Are you ready for more?

Problem 1

When doing a statistical study, it is important to keep the goal of the study in mind. Representative samples give us the best information about the distribution of the population as a whole, but sometimes a representative sample won’t work for the goal of a study!

For example, suppose you want to study how discrimination affects people in your town. Surveying a representative sample of people in your town would give information about how the population generally feels, but might miss some smaller groups. Describe a way you might choose a sample of people to address this question.

Activity 3: Auditing Sales

Problem 1

An online shopping company tracks how many items they sell in different categories during each month for a year. Three different auditors each take samples from that data. Use the samples to draw dot plots of what the population data might look like for the furniture and electronics categories.

  1. Auditor 1’s sample

    A dot plot for “monthly sales of furniture online in hundreds.” The numbers 66 through 74 are indicated. The data titled "Auditor ones sample" are as follows: 67 hundred, 1 dot. 70 hundred, 1 dot. 73 hundred, 1 dot.

    Auditor 2’s sample

    A dot plot for “monthly sales of furniture online in hundreds.” The numbers 66 through 74 are indicated. The data titled "Auditor two's sample" are as follows: 70 hundred, 3 dots.

    Auditor 3’s sample

    A dot plot for “monthly sales of furniture online in hundreds.” The numbers 66 through 74 are indicated. The data titlted "Auditor three's sample" are as follows: 71 hundred, 2 dots. 73 hundred, 1 dot.

    Population

    A blank number line for “monthly sales of furniture online in hundreds.” The numbers 66 through 74 are indicated.
  2. Auditor 1’s sample

    A dot plot for “monthly sales of electronics online in thousands.” The numbers 38 through 43 are indicated. The data titled "Auditor ones sample" are as follows: 39 thousand, 1 dot. 41 thousand, 1 dot. 43 thousand, 1 dot.

    Auditor 2’s sample

    A dot plot for “monthly sales of electronics online in thousands.” The numbers 38 through 43 are indicated. The data titled "Auditor two's sample" are as follows: 41 thousand, 1 dot. 43 thousand, 2 dots.

    Auditor 3’s sample

    A dot plot for “monthly sales of electronics online in thousands.” The numbers 38 through 43 are indicated. The data titled "Auditor three's sample" are as follows: 40 thousand, 1 dot. 41 thousand, 1 dot. 43 thousand, 1 dot.

    Population

    A blank number line for “monthly sales of electronics online in thousands.” The numbers 38 through 43 are indicated.

Lesson Summary

A sample that is representative of a population has a distribution that closely resembles the distribution of the population in shape, center, and spread.
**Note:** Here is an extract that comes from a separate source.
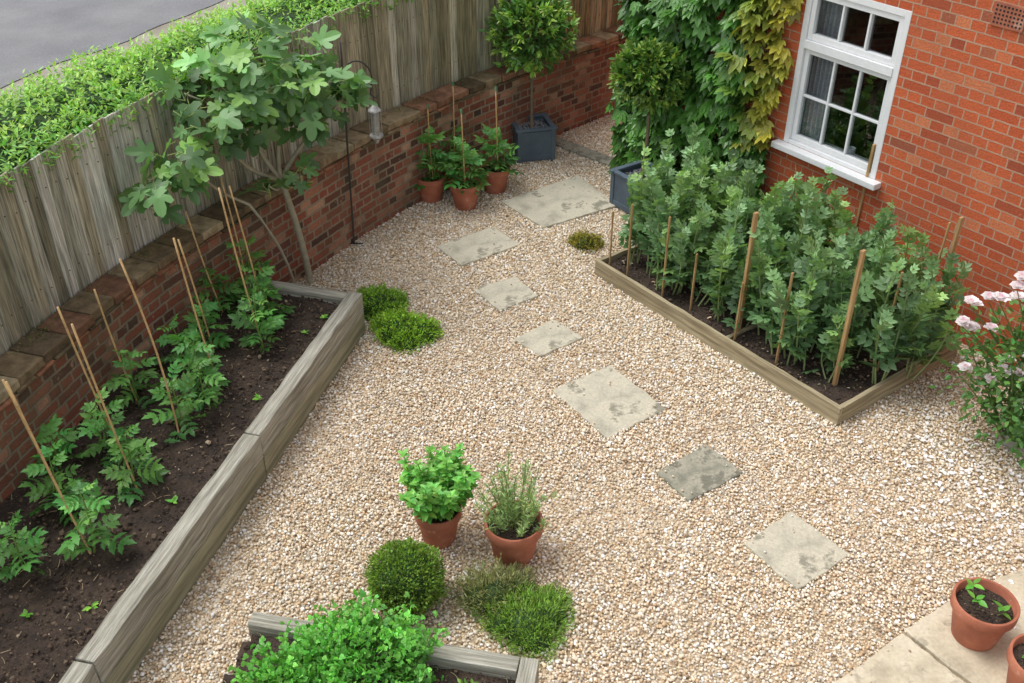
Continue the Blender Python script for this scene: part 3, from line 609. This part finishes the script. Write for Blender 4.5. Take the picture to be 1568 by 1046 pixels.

For example, consider the distribution of plant heights, in cm, for a population of plants shown in this dot plot. The mean for this population is 4.9 cm, and the MAD is 2.6 cm.

A dot plot for “height in centimeters.” The numbers 1 through 11 are indicated. The data are as follows: 1 centimeter, 5 dots; 2 centimeters, 7 dots; 3 centimeters, 8 dots; 4 centimeters, 8 dots; 5 centimeters, 5 dots; 6 centimeters, 3 dots; 7 centimeters, 2 dots; 8 centimeters, 2 dots; 9 centimeters, 1 dot; 10 centimeters, 3 dots; 11 centimeters, 5 dots.

A representative sample of this population should have a larger peak on the left and a smaller one on the right, like this one. The mean for this sample is 4.9 cm, and the MAD is 2.3 cm.

A dot plot for “height in centimeters.” The numbers 1 through 11 are indicated. The data are as follows: 1 centimeter, 1 dot; 2 centimeters, 2 dots; 3 centimeters, 4 dots; 4 centimeters, 4 dots; 5 centimeters, 2 dots; 6 centimeters, 1 dot; 7 centimeters, 1 dot; 10 centimeters, 1 dot; 11 centimeters, 2 dots.

Here is the distribution for another sample from the same population. This sample has a mean of 5.7 cm and a MAD of 1.5 cm. These are both very different from the population, and the distribution has a very different shape, so it is not a representative sample.

A dot plot for “height in centimeters.” The numbers 1 through 11 are indicated. The data are as follows: 3 centimeters, 1 dot; 4 centimeters, 3 dots; 5 centimeters, 3 dots; 6 centimeters, 2 dots; 7 centimeters, 1 dot; 8 centimeters, 2 dots; 9 centimeters, 1 dot.